No somos profetas de desgracias que se complacen en denunciar
peligros o extravíos; no somos personas que se atrincheran en su
ambiente, lanzando juicios amargos contra la sociedad, la Iglesia,
contra todo y todos, contaminando el mundo de negatividad.
El escepticismo quejoso no es propio de quien tiene familiaridad con
la Palabra de Dios. El que proclama la esperanza de Jesús es portador de
alegría y sabe ver más lejos, porque sabe mirar más allá del mal y de
los problemas. Al mismo tiempo, ve bien de cerca, pues está atento al
prójimo y a sus necesidades.
El Señor nos lo pide hoy: ante los muchos Lázaros que vemos, estamos
llamados a inquietarnos, a buscar caminos para encontrar y ayudar, sin
delegar siempre en otros o decir: «Te ayudaré mañana». El tiempo para
ayudar es tiempo regalado a Jesús, es amor que permanece: es nuestro
tesoro en el cielo, que nos ganamos aquí en la tierra.
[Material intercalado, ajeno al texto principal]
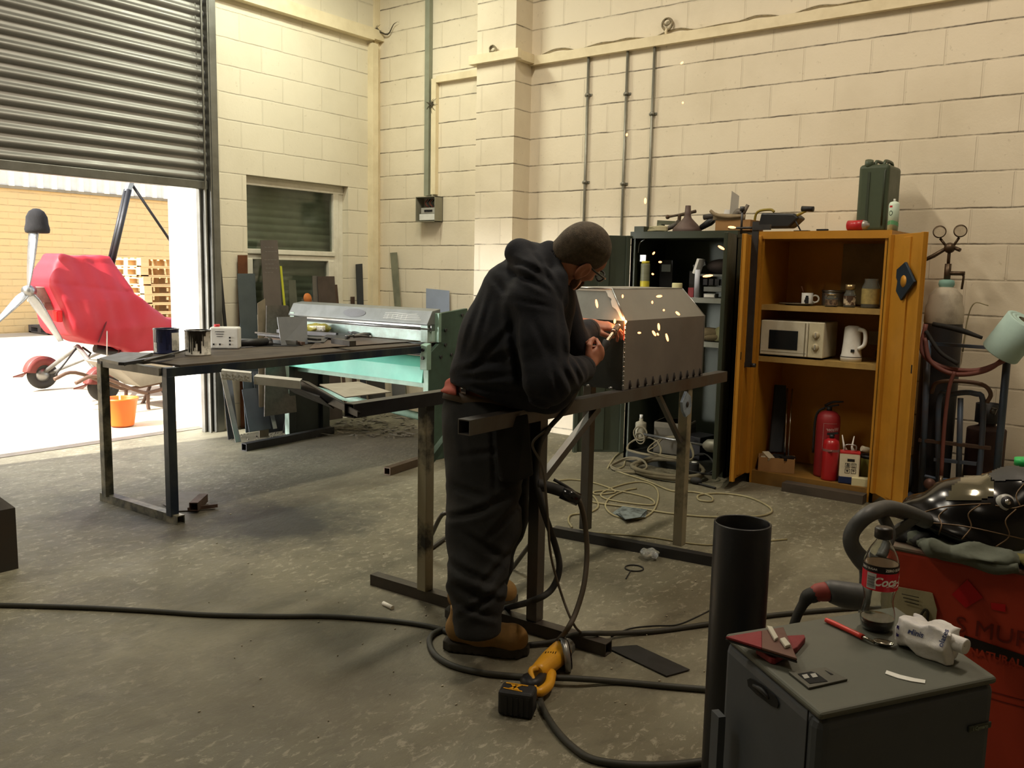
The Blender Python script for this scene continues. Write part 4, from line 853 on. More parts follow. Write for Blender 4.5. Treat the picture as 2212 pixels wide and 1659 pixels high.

En conclusión, que el Señor nos conceda la gracia de vernos renovados
cada día por la alegría del primer anuncio: Jesús nos ama
personalmente. Que nos dé la fuerza para vivir y anunciar el mandamiento
del amor, superando la ceguera de la apariencia y las tristezas del
mundo. Que nos vuelva sensibles a los pobres, que no son un apéndice del
Evangelio, sino una página central, siempre abierta ante nosotros.